You can use the trigger as either a “button” or slowly increase tension on the trigger until release. However, I recommend you try to instead slowly build tension and increase the pressure on the button until release. This shift made a big difference in consistency for my shots.

Wrist strap VS handheld releases

Wrist-wrap releases attach to your wrist with a velcro strap or buckle. They are cheap and beginner-friendly. Handheld releases give you more diversity in terms of design and sizing. Handheld releases have between 2-4 finger slots, with 3 finger slots being the most used type of handheld release. Both wrist wrap and handheld releases exist for index triggers, thumb triggers, and hinge releases.

Release aids for compound bows

A release aid is close to a must for compound archers because if you don’t use it you will get hurt. While it’s still possible for compound archers to use mechanical release aids, it’s usually not the intentional style of compound archers and is not allowed in competitions. However, there are two good alternatives for compound archers; finger tab releases and gloves.

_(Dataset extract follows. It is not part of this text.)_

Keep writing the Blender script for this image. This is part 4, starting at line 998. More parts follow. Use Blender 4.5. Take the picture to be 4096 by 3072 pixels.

Finger tab release & gloves

The purpose of a finger tab release or glove is to enable you to shoot longer without hurting your fingers. While they don’t immediately affect accuracy, They do allow you to practice longer and protects you from hurting yourself. The small strap around your long finger will keep the tab in place. It’s important that you get the correct size. A finger tab that is too big or small will feel uncomfortable and can worsen your release.

The finger tab will protect the inside of thee your three middle fingers. You can have either one finger above the arrow or all three fingers beneath the arrow.

Gloves work in the same way. Choose the one that you prefer. Both tabs and gloves come in different materials such as leather and plastic. Which type of tab release or glove is best for you depends on your type of shooting. You’ll have to specify which hand you will be using the finger tab or glove.

Conclusion

Now you know enough about release aids to make an educated decision whether or not it’s for you. For me, it really made an impact on my accuracy and consistency. Happy shooting!